Copy each line of the records that holds the string "Write".
[start]
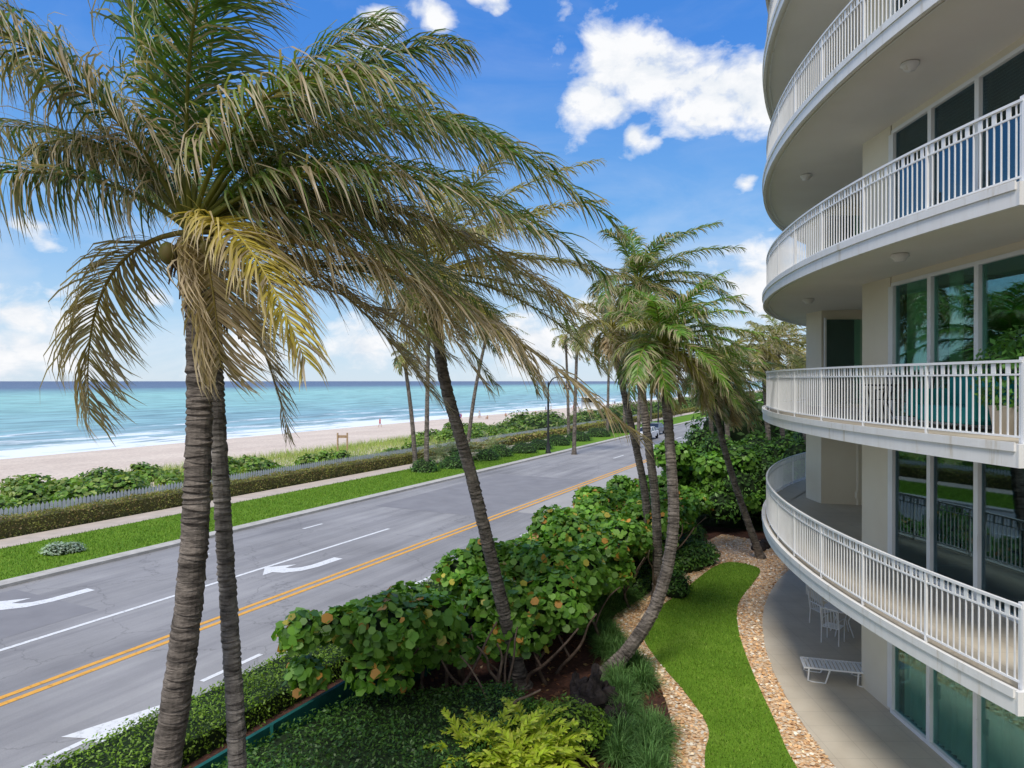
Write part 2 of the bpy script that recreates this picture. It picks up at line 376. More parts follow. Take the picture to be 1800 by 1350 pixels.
def catmull(pts,n=8,closed=False):
    out=[];m=len(pts)
    for i in range(m if closed else m-1):
        p=[Vector(pts[(i+k)%m]) if closed else Vector(pts[min(max(i+k,0),m-1)]) for k in(-1,0,1,2)]
        for j in range(n):
            u=j/n; out.append(.5*((2*p[1])+(-p[0]+p[2])*u+(2*p[0]-5*p[1]+4*p[2]-p[3])*u*u+(-p[0]+3*p[1]-3*p[2]+p[3])*u**3))
    if not closed: out.append(Vector(pts[-1]))
    return out
CX,CY,R=27.9,12.0,22.0
def arcp(phi,r=R): return (CX-r*math.cos(phi),CY+r*math.sin(phi))
PH0=math.asin((8.35-CY)/R); PH1=math.asin((29.2-CY)/R)
grav_left=[(8.3,29.6),(8.0,28.3),(5.97,24.7),(3.9,21.6),(2.95,20),(3.0,18.3),(3.4,16.15),(3.25,13.8),(2.85,12.35),(2.2,9),(1.8,3)]
gl=[tuple(p)[:2] for p in catmull([(a,b,0) for a,b in grav_left],8)]
arcg=[arcp(math.asin(max(-1,(y-CY)/R)),22.05) for y in np.linspace(3,27.6,30)]
gp=gl+arcg+[(11.6,29.2),(9.6,31.2)]
mb=MB(); mb.prism(gp[::-1],0,.10); mb.make("gravel_path",GRAVEL)
lawn_left=[(7.5,25.5),(5.68,22.7),(4.1,20.3),(3.6,18.7),(3.65,17.1),(3.9,15.2),(3.95,13.7),(3.5,12.35),(2.9,9),(2.6,3)]
lawn_right=[(4.9,3),(5.0,9),(5.15,12.35),(5.4,14),(5.8,16.5),(6.35,19.1),(7.15,21.5),(8.4,23.7),(9.2,25.4),(8.5,26.3)]
lp=[tuple(p)[:2] for p in catmull([(a,b,0) for a,b in lawn_left+lawn_right],7,True)]
mb=MB(); mb.prism(lp[::-1],.02,.125); mb.make("lawn",GRASS)
n=90000; P=np.stack([rng.uniform(2.5,9.6,n),rng.uniform(9,26.6,n),np.full(n,.12)],1); P=P[inpoly(P,lp)]
blades("lawn_grass_blades",P,.05,.02,GC)
n=26000; P=np.stack([rng.uniform(2,12,n),rng.uniform(10,31,n),np.full(n,.11)],1); P=P[inpoly(P,gp)&~inpoly(P,lp)]
T_ST=np.array([(-.5,-.3,0),(.2,-.5,.1),(.55,.1,.2),(.1,.5,.25),(-.45,.35,.15)])
V,F,k=scatter(P,np.tile([0,0,1.],(len(P),1)),rng.uniform(.04,.085,len(P)),T_ST,.25)
GST=leafmat("gravel_stone",0,.8,.2)
npmesh("gravel_stones",V,F,leafcol(len(P),[(.84,.55,.29),(.86,.68,.46),(.86,.78,.64),(.66,.38,.17),(.80,.50,.26)],k,.78,1.15),GST)

# ---------------------------------------------------------------- apartment building
bld=empty("apartment_building",(0,0,0))
DECKS=[3.28,6.3,9.5,12.7,15.9,19.1,22.3]
def sweep(mb,r0,r1,z0,z1,p0=PH0,p1=PH1,n=90):
    i=len(mb.v)
    for k in range(n+1):
        ph=p0+(p1-p0)*k/n
        for r,z in((r0,z0),(r1,z0),(r1,z1),(r0,z1)):
            x,y=arcp(ph,r); mb.v.append((x,y,z))
    for k in range(n):
        a=i+k*4
        for j in range(4): mb.f.append((a+j,a+(j+1)%4,a+4+(j+1)%4,a+4+j))
    mb.f.append((i,i+1,i+2,i+3)); mb.f.append((i+n*4+3,i+n*4+2,i+n*4+1,i+n*4))
    return mb
slab=MB();fas=MB();ceil=MB();rail=MB()
arc=[arcp(PH0+(PH1-PH0)*k/70,R-.02) for k in range(71)]
plate=arc+[(22,29.2),(22,-4),(7.98,-4),(7.98,8.35)]
mbp=MB(); mbp.prism([arcp(p,22.05) for p in np.linspace(math.asin((3-CY)/R),math.radians(60),60)]+[(22,31),(22,3)],0,.12); mbp.make("patio",PATIO)
for z in DECKS:
    slab.prism([p for p in plate],z-.20,z-.01)
    sweep(fas,R-.02+.002,R+.05,z-.26,z+.03)
    sweep(fas,R+.05,R+.075,z-.06,z+.05)
    x0,y0=arcp(PH0,R+.05)
    fas.box((x0+8)/2,8.35-.03,z-.115,8-x0,.06,.29)
    sweep(ceil,R-.14,R-.10,z-.225,z-.2)
for z in DECKS[:6]:
    rr=R-.06
    sweep(rail,rr-.025,rr+.025,z+1.03,z+1.065); sweep(rail,rr-.012,rr+.012,z+.87,z+.893); sweep(rail,rr-.015,rr+.015,z+.10,z+.125)
    L=(PH1-PH0)*rr; nb=int(L/.108)
    for k in range(nb+1):
        ph=PH0+(PH1-PH0)*k/nb; x,y=arcp(ph,rr)
        if k%15==0: rail.box(x,y,z+.52,.035,.035,1.02,-ph)
        else:
            rail.box(x,y,z+.495,.016,.016,.76,-ph)
            if k%2==0: rail.box(x,y,z+.96,.014,.065,.13,-ph)
            else: rail.box(x,y,z+.96,.014,.016,.13,-ph)
    x0,y0=arcp(PH0,rr)
    for zz,th,w in((1.045,.04,.05),(.88,.025,.025),(.115,.03,.03)): rail.box((x0+8)/2,y0+.02,z+zz,8-x0,w,th)
    for k in range(1,16): rail.box(x0+(8-x0)*k/16,y0+.02,z+.55,.016,.016,.95)
    rail.box(x0+.02,y0+.02,z+.55,.07,.07,1.1)
    x1,y1=arcp(PH1,rr)
    for zz,th,w in((1.045,.05,.06),(.875,.03,.03),(.115,.03,.03)): rail.box((x1+14.6)/2,y1-.02,z+zz,14.6-x1,w,th)
    for k in range(1,12): rail.box(x1+(14.6-x1)*k/12,y1-.02,z+.55,.018,.018,.95)
slab.make("floor_slabs",CEIL,bld); fas.make("slab_fascia",FASCIA,bld); ceil.make("drip_edge",FASCIA,bld)
rail.make("balcony_railings",WHITE,bld)
dk=MB()
for z in DECKS[:6]:
    dk.prism([arcp(PH0+(PH1-PH0)*k/60,R-.03) for k in range(61)]+[(14,29.1),(14,8.4)],z-.008,z)
dk.make("balcony_floors",PATIO,bld)
FL=[.12]+DECKS[:6]; TOP=[z-.20 for z in DECKS]
wall=MB();frame=MB();gls=MB();gld=MB();room=MB();cw=MB();cg=MB();bd=MB();lt=MB();pipe=MB()
def wavy(mb,x,y0,y1,z0,z1,amp=.05,per=.16):
    n=max(4,int((y1-y0)/.03)); i=len(mb.v)
    for k in range(n+1):
        y=y0+(y1-y0)*k/n; xx=x+amp*math.sin(2*math.pi*(y-y0)/per)+amp*.4*math.sin(y*9.1); mb.v+= [(xx,y,z0),(xx,y,z1)]
    for k in range(n): a=i+2*k; mb.f.append((a,a+2,a+3,a+1))
for fi,(z0,z1) in enumerate(zip(FL,TOP)):
    h=z1-z0; zm=(z0+z1)/2
    wall.prism([(8.0,14.45),(8.0,15.6),(11.0,15.6),(11.0,21.0),(9.65,21.3),(9.65,22.4),(11.0,22.6),(13.4,29.0),(21,29.0),(21,14.45)][::-1],z0,z1)
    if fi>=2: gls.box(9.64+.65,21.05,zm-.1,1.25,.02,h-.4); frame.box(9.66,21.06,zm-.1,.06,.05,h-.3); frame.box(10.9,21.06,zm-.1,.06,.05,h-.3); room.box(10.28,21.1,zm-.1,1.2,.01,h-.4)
    top=z1-.14
    wall.box(8.06,5.2,z1-.07,.12,18.4,.14)
    ys=[14.4-1.33*k for k in range(14)]
    frame.box(8.02,5.22,z0+.04,.10,18.3,.08); frame.box(8.02,5.22,top-.035,.10,18.3,.07)
    for k,y in enumerate(ys):
        w=.11 if k%3 else .17
        frame.box(8.02,y,(z0+.08+top-.07)/2,.09,w,top-.07-z0-.08)
        if k<13:
            yy=(y+ys[k+1])/2
            (gls if fi in(0,2) else gld).box(8.05,yy,(z0+top)/2,.012,1.33-.1,top-z0-.14)
            if k%3!=0: frame.box(7.955,y-.08,z0+1.05,.03,.025,.28)
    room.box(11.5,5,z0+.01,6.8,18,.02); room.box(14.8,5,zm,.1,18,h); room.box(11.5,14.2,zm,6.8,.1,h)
    if fi==0:
        for k in range(0,13): wavy(cw,8.2,ys[k+1],ys[k]-.1,z0+.05,top)
    elif fi==2:
        wavy(cg,8.17,13.15,14.3,z0+.05,top); wavy(cg,8.2,12.45,12.75,z0+.05,top); wavy(cg,8.2,11.85,12.05,z0+.05,top); wavy(cg,8.3,4,5,z0,top)
    elif fi==1: wavy(cw,9.2,6,7,z0+.05,top)
    elif fi>=3:
        for k in range(13):
            for q in range(int((top-z0)/.06)):
                bd.box(8.2,(ys[k]+ys[k+1])/2,z0+.05+q*.06,.035,1.2,.012)
wall.make("walls",CREAM,bld); frame.make("window_frames",WHITE,bld); gls.make("window_glass",GLASS,bld); gld.make("tinted_window_glass",GLASSD,bld)
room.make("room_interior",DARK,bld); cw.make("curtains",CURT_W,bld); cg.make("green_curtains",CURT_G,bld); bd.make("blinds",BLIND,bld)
for (x,y,zi) in ((6.75,11.6,12.48),(7.7,17.9,12.48),(6.7,11.8,9.28),(7.9,18.2,9.28),(6.9,12,6.08),(8.4,19.5,6.08),(8.9,19,3.06)):
    lt.lathe([(.14,zi+.01),(.15,zi-.03),(.11,zi-.06),(.09,zi-.11),(.0,zi-.12)],x,y,16)
lt.make("ceiling_lights",FASCIA,bld,True)
pipe.tube([(10.6,20.9,3.3),(10.6,20.9,6.0)],.045,8); pipe.box(10.6,20.9,3.6,.14,.12,.2); pipe.make("downpipe",CREAM,bld)

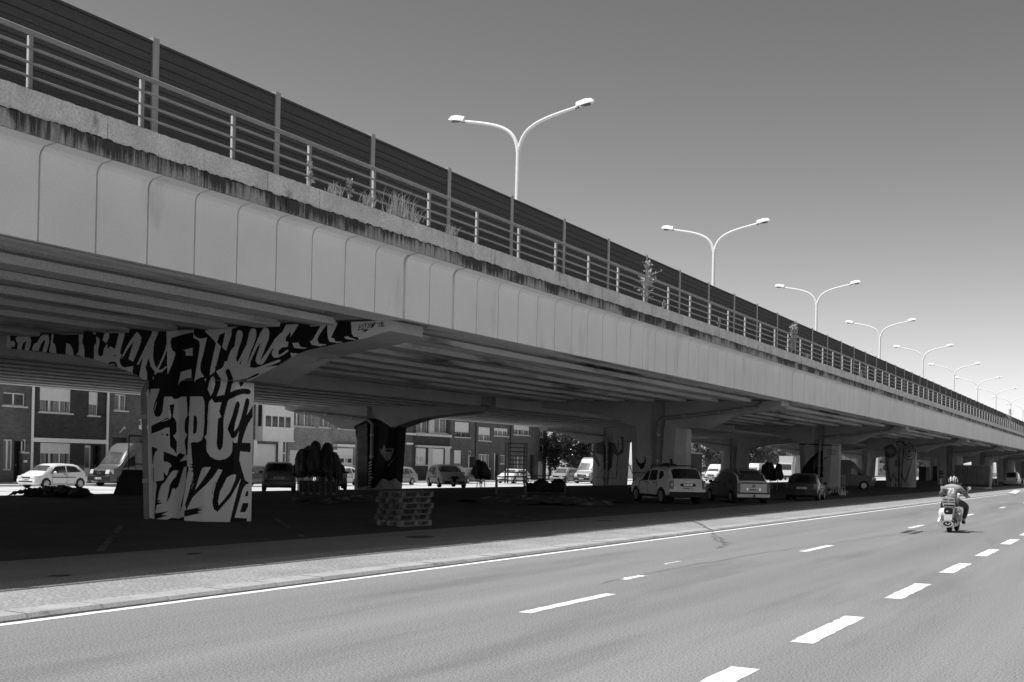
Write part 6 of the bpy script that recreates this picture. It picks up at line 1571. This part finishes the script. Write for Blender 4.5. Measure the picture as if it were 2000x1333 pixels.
for s_ in (-1, 1):
    g = MB(); loft(g, [(hip+.24, .27, .035, .03), (hip+.30, .275, .045, .05), (hip+.42, .26, .05, .035), (hip+.52, .25, .03, .022)], 12); g.v = [(x+s_*.275, y, z) for x, y, z in g.v]; g.build('shoe', m_shoe, RD, world=False, smooth=50)
    g = MB(); cx_ = s_*.345                                      # gloved hand: palm, four bent fingers round the grip, thumb under it
    g.ball((cx_, hip+.545, 1.0), .045, .035, .022, 10, 6)
    for i, L_ in enumerate((.9, 1.0, .95, .75)):
        fx = cx_+s_*(-.032+.021*i); g.tube([(fx, hip+.555, 1.008), (fx, hip+.592, 1.010), (fx, hip+.602, .985), (fx, hip+.578*1.0, .968)], [.0095, .009, .0085, .007*L_], 7)
    g.tube([(cx_-s_*.035, hip+.53, .995), (cx_-s_*.05, hip+.545, .975), (cx_-s_*.04, hip+.575, .965)], [.011, .010, .008], 7); g.build('glove', m_sk, RD, world=False, smooth=60)
hc = (0, hip+.165, 1.455)
m_hw = mat('helmet_white', .80, .3, .03, 5, spec=.5); m_hk = mat('helmet_black', .012, .3, .1, 5, spec=.5)
g = MB(); n, m_ = 32, 16; vs = []
for i in range(m_+1):
    th_ = math.pi*.66*i/m_
    for k in range(n):
        a_ = 2*math.pi*k/n; vs.append((hc[0]+.128*math.sin(th_)*math.cos(a_), hc[1]+.150*math.sin(th_)*math.sin(a_), hc[2]+.128*math.cos(th_)))
g.v = vs
for i in range(m_):
    for k in range(n):
        x = (vs[i*n+k][0]+vs[(i+1)*n+(k+1) % n][0])/2/.128; y = (vs[i*n+k][1]+vs[(i+1)*n+(k+1) % n][1])/2-hc[1]; z = (vs[i*n+k][2]+vs[(i+1)*n+k][2])/2-hc[2]
        blk = (-.36 < x < .12) or (.34 < x < .54) or (-.78 < x < -.58) or (.72 < x < .88) or (z < -.045 and z > -.062)
        if -.2 < x < -.04 and -.01 < z < .04 and y < 0: blk = False
        if y > .10 and -.05 < z < .045: continue                 # face opening
        g.f.append((i*n+k, i*n+(k+1) % n, (i+1)*n+(k+1) % n, (i+1)*n+k)); g.m.append(1 if blk else 0)
g.build('helmet', [m_hw, m_hk], RD, world=False, smooth=60)
g = MB()
for s_ in (-1, 1): g.ball((s_*.032, hip+.245, 1.465), .012, .006, .007, 8, 6)
g.build('eyes', m_hk, RD, world=False); g = MB(); g.ball((0, hip+.262, 1.44), .014, .02, .022, 8, 6); g.build('nose', m_skin, RD, world=False, smooth=60); g = MB(); g.ball((0, hip+.25, 1.405), .024, .006, .006, 8, 6); g.build('mouth', m_hk, RD, world=False)
g = MB()
for s_ in (-1, 1): g.ball((s_*.088, hip+.165, 1.44), .012, .02, .03, 8, 6)
g.build('ears', m_skin, RD, world=False)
[end]
TASK RESULT:
Write part 2 of the bpy script that recreates this picture. It picks up at line 376. More parts follow. Take the picture to be 1800 by 1350 pixels.
Write part 6 of the bpy script that recreates this picture. It picks up at line 1571. This part finishes the script. Write for Blender 4.5. Measure the picture as if it were 2000x1333 pixels.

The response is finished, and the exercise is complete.